**What the exercise asks:**
Print the listing below from its opening line through the line holding "MB().tube([(SX - 0.12, sy1", both ends included.

**Stored data:**
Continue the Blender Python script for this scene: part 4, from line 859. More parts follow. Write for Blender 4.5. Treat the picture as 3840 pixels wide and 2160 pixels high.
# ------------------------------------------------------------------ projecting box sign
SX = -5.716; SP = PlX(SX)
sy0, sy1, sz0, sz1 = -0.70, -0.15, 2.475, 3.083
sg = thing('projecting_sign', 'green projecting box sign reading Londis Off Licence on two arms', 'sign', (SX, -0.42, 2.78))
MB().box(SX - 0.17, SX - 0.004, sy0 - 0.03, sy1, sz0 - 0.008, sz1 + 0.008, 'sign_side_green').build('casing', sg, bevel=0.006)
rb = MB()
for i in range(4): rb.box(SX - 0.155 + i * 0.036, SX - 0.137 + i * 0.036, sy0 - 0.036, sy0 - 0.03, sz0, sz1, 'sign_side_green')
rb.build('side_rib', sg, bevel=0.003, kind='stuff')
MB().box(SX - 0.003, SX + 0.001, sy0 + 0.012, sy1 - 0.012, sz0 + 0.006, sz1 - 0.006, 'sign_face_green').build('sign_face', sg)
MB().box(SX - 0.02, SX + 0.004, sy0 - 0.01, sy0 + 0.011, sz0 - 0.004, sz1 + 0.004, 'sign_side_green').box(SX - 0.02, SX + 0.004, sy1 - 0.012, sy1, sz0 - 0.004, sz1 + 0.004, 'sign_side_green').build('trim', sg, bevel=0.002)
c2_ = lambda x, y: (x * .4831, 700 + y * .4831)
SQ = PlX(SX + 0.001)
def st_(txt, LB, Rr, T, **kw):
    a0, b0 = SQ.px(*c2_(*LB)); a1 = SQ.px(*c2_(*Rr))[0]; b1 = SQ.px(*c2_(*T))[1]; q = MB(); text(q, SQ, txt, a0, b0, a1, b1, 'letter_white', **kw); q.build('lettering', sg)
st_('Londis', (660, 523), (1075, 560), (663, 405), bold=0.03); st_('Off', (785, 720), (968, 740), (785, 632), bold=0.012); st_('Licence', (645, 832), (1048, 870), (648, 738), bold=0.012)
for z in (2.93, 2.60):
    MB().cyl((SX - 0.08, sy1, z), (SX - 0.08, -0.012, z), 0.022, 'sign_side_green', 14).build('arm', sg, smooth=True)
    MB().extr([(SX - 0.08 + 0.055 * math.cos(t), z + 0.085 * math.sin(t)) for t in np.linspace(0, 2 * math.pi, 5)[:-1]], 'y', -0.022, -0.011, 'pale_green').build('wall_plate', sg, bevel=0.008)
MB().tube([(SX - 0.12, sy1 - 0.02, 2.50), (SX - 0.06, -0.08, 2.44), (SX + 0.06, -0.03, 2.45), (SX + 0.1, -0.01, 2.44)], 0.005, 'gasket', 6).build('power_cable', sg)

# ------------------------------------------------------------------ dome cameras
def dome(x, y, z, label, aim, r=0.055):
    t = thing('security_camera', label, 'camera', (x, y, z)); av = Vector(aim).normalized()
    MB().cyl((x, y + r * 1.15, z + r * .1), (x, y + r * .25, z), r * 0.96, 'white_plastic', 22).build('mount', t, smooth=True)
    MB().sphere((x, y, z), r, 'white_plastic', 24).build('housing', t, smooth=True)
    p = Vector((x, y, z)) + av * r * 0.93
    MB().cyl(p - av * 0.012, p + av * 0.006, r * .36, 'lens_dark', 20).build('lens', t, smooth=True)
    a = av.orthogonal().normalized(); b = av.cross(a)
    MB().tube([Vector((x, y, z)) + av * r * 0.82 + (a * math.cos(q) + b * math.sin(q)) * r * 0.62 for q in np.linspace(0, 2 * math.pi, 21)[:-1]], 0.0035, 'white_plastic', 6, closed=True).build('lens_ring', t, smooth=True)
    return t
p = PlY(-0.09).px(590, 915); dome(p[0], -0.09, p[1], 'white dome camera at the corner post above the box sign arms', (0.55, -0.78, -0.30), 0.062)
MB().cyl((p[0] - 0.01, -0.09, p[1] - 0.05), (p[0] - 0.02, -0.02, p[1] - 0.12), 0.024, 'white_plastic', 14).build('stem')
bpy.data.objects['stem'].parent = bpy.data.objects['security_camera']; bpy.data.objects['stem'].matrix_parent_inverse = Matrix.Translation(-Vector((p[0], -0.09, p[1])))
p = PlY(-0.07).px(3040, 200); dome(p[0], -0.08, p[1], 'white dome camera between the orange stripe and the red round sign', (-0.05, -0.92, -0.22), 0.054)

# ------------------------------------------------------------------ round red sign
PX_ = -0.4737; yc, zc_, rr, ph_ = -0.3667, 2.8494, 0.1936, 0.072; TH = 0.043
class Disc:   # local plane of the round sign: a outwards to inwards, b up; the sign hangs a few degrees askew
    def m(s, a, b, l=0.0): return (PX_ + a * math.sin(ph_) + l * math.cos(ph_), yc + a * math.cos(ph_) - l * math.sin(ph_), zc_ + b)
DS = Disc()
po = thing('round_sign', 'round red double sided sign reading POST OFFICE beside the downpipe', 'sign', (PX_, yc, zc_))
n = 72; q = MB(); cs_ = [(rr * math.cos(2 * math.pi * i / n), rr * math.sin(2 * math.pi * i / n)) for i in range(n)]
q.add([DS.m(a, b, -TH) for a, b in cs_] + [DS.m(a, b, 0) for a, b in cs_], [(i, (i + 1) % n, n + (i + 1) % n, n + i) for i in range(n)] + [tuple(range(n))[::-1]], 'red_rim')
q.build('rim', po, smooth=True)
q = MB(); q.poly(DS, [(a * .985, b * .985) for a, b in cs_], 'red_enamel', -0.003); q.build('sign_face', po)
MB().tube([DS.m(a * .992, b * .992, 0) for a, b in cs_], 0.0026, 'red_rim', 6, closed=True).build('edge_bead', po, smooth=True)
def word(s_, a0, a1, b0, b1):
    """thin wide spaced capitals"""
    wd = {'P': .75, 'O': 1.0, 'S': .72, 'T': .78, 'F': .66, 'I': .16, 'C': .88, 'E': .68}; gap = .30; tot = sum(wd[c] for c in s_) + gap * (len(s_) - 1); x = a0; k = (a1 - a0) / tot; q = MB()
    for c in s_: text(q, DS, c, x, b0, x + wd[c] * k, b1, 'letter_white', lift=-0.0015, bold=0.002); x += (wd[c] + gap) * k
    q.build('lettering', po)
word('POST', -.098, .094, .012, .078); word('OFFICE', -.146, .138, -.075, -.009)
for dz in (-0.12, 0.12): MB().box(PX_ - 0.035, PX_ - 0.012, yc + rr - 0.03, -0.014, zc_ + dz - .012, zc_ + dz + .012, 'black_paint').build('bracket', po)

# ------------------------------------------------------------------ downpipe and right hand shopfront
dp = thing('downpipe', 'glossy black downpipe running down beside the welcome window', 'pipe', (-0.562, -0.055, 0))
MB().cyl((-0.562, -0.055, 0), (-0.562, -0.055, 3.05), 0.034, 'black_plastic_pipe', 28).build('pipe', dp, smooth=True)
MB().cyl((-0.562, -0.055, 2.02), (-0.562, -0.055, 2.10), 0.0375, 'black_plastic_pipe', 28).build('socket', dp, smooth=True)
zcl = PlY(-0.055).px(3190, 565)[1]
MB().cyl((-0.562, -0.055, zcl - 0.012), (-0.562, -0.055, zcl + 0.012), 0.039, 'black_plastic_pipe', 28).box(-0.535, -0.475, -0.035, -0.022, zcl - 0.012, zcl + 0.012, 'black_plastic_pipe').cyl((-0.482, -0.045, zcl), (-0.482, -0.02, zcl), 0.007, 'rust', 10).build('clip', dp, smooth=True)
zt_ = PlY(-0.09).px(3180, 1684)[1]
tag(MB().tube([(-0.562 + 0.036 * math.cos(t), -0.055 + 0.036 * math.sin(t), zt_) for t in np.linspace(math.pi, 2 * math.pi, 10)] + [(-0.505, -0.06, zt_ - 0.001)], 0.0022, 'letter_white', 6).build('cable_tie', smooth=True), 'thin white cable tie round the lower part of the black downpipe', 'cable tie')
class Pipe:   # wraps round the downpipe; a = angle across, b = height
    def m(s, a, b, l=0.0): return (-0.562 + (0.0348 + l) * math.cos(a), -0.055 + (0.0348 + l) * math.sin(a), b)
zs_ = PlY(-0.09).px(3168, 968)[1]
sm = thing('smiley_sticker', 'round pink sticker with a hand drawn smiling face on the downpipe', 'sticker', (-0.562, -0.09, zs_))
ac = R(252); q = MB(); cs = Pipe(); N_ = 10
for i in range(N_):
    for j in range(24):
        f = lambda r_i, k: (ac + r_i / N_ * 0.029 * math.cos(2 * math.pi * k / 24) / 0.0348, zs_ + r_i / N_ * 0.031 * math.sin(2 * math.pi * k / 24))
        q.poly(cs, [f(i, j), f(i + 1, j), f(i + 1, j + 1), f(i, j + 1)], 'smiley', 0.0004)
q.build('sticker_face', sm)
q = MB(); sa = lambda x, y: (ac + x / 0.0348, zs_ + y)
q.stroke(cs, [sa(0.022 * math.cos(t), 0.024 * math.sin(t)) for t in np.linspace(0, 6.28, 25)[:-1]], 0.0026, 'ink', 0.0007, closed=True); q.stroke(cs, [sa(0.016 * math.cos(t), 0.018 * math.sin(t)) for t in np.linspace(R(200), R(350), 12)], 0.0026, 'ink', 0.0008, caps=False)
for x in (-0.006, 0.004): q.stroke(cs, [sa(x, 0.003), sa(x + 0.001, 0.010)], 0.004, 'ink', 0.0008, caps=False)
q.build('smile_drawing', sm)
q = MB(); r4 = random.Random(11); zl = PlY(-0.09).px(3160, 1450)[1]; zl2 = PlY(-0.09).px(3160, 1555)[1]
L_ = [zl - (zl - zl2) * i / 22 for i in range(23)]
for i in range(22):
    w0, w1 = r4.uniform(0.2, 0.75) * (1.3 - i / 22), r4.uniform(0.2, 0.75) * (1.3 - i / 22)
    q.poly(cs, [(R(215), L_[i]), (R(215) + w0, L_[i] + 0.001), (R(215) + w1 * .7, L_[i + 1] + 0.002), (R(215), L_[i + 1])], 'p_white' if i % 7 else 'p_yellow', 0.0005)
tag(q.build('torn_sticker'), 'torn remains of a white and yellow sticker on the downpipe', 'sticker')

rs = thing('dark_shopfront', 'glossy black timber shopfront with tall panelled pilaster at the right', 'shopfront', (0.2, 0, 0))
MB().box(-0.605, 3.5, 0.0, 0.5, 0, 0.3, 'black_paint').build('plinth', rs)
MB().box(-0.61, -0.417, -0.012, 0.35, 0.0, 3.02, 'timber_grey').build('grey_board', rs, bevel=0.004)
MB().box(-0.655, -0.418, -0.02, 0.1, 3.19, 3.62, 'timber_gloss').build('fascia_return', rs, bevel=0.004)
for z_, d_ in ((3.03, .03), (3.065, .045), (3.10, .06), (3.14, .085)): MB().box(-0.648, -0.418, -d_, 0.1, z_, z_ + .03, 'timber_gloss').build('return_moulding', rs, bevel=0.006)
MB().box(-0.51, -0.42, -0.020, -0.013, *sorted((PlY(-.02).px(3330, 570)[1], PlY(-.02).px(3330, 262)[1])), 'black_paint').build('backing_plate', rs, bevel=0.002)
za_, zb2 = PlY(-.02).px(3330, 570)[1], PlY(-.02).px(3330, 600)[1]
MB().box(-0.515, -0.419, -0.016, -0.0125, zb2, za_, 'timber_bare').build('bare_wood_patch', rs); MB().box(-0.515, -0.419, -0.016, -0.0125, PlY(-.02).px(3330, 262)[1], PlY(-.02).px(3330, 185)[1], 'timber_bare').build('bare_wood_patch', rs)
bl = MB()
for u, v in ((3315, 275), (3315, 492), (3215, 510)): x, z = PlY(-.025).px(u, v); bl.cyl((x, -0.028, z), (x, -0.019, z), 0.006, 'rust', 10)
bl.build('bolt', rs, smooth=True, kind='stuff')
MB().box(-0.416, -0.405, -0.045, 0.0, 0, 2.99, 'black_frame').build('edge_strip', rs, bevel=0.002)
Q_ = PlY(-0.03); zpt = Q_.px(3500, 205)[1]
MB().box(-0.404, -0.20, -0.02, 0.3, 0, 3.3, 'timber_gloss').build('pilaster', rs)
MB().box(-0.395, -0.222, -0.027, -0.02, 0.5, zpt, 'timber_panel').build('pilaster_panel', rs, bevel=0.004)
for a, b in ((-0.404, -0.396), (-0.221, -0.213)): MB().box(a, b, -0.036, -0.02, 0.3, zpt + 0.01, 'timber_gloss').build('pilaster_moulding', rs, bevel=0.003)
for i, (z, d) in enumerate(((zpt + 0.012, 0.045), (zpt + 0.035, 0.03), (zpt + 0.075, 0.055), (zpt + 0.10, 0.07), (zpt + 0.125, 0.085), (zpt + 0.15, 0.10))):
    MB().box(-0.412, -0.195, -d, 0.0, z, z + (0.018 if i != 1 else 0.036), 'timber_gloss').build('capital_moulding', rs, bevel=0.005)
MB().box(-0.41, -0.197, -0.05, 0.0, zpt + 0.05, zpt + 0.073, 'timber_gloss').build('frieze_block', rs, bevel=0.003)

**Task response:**
Continue the Blender Python script for this scene: part 4, from line 859. More parts follow. Write for Blender 4.5. Treat the picture as 3840 pixels wide and 2160 pixels high.
# ------------------------------------------------------------------ projecting box sign
SX = -5.716; SP = PlX(SX)
sy0, sy1, sz0, sz1 = -0.70, -0.15, 2.475, 3.083
sg = thing('projecting_sign', 'green projecting box sign reading Londis Off Licence on two arms', 'sign', (SX, -0.42, 2.78))
MB().box(SX - 0.17, SX - 0.004, sy0 - 0.03, sy1, sz0 - 0.008, sz1 + 0.008, 'sign_side_green').build('casing', sg, bevel=0.006)
rb = MB()
for i in range(4): rb.box(SX - 0.155 + i * 0.036, SX - 0.137 + i * 0.036, sy0 - 0.036, sy0 - 0.03, sz0, sz1, 'sign_side_green')
rb.build('side_rib', sg, bevel=0.003, kind='stuff')
MB().box(SX - 0.003, SX + 0.001, sy0 + 0.012, sy1 - 0.012, sz0 + 0.006, sz1 - 0.006, 'sign_face_green').build('sign_face', sg)
MB().box(SX - 0.02, SX + 0.004, sy0 - 0.01, sy0 + 0.011, sz0 - 0.004, sz1 + 0.004, 'sign_side_green').box(SX - 0.02, SX + 0.004, sy1 - 0.012, sy1, sz0 - 0.004, sz1 + 0.004, 'sign_side_green').build('trim', sg, bevel=0.002)
c2_ = lambda x, y: (x * .4831, 700 + y * .4831)
SQ = PlX(SX + 0.001)
def st_(txt, LB, Rr, T, **kw):
    a0, b0 = SQ.px(*c2_(*LB)); a1 = SQ.px(*c2_(*Rr))[0]; b1 = SQ.px(*c2_(*T))[1]; q = MB(); text(q, SQ, txt, a0, b0, a1, b1, 'letter_white', **kw); q.build('lettering', sg)
st_('Londis', (660, 523), (1075, 560), (663, 405), bold=0.03); st_('Off', (785, 720), (968, 740), (785, 632), bold=0.012); st_('Licence', (645, 832), (1048, 870), (648, 738), bold=0.012)
for z in (2.93, 2.60):
    MB().cyl((SX - 0.08, sy1, z), (SX - 0.08, -0.012, z), 0.022, 'sign_side_green', 14).build('arm', sg, smooth=True)
    MB().extr([(SX - 0.08 + 0.055 * math.cos(t), z + 0.085 * math.sin(t)) for t in np.linspace(0, 2 * math.pi, 5)[:-1]], 'y', -0.022, -0.011, 'pale_green').build('wall_plate', sg, bevel=0.008)
MB().tube([(SX - 0.12, sy1 - 0.02, 2.50), (SX - 0.06, -0.08, 2.44), (SX + 0.06, -0.03, 2.45), (SX + 0.1, -0.01, 2.44)], 0.005, 'gasket', 6).build('power_cable', sg)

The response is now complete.